I’m really striking out on the friend front and at some point I have to start to wonder if I’m the actual issue here. I’ve tried to make regular friends and have not been successful. I’ve tried making mom friends so my kid can have someone to play with and nothing. I’m not sure what else to do aside from putting a sign on my head that says “I promise I’m friendly!” Everyone agrees that it's hard to make friends as an adult and then still doesn't help foster a relationship.
At one point I had literally swiped through everyone on bumble bff. Do you know how many people there are? I didn’t keep count, but it was a lot. Maybe there is something wrong with me. Maybe my standards are too high or something. Maybe I’m coming off as desperate and people aren't into that. It has to be something. If I knew what it was then maybe I could add a disclaimer to my “friends wanted" sign. “Plays well with others but has RBF” or “No time for drama but will drop everything for some good gossip”.
I prefer to be pursued as a friend and yet I have even been messaging people first. Completely out of character for me. I’ve tried being witty and I’ve tried questions. Literally getting stopped at every turn. I was vibing with a few people and then they ghosted me. I even made jam because of one of them. Actual Jam. It took forever and it didn’t even bear fruit, though it was delicious. I almost want to be that person who sends a follow-up survey asking people to please indicate where things went wrong and how they could be improved. It would likely end up on TikTok as a pathetic attempt at something.
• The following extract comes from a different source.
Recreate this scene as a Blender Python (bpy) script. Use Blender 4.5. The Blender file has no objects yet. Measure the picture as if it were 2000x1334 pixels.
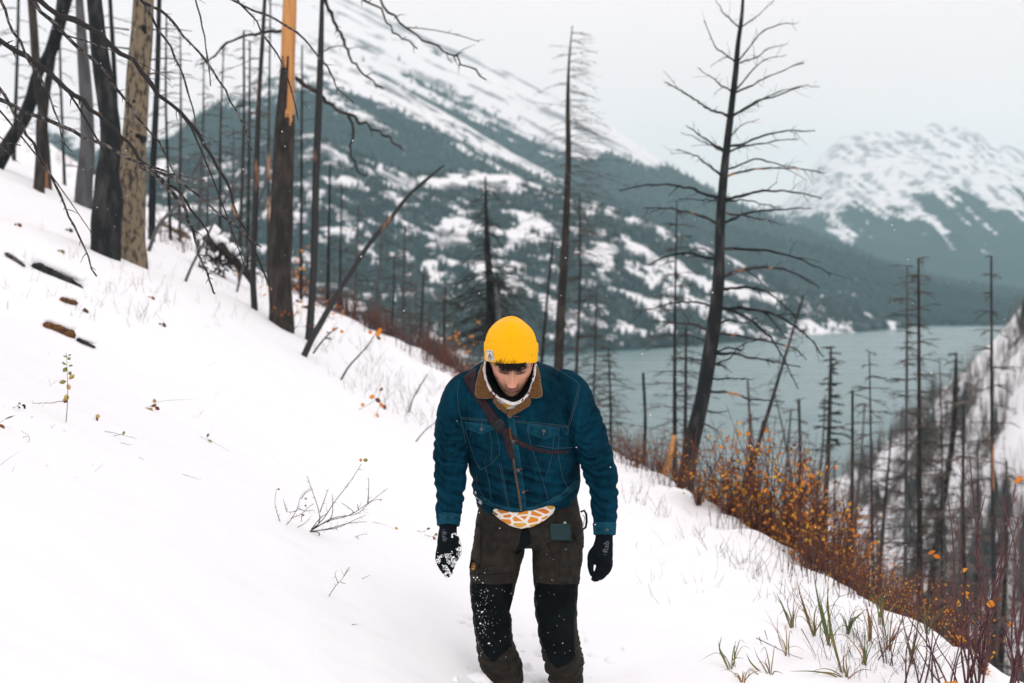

It could be that trying to make a friend when you’re over 30 is impossible. You need just the right chemistry in the right location with the right interests. I wish someone would tell me where to go to find a pool to choose from. I’m willing to overlook some things that would usually put me off. Chew with your mouth open? Fine. Well…I guess that's really the only one. I wouldn't want to befriend someone who looks down on things I’m interested in.
I wish the way of making online friends translated to real life. I’ve made many internet friends over the years and even met a few of them in person. Something about finding a common interest online makes things easier. You would think that would translate to friendship apps, but I guess not. I’m still over here doing most things alone. One day I’ll have some local friends. Hopefully one day soon.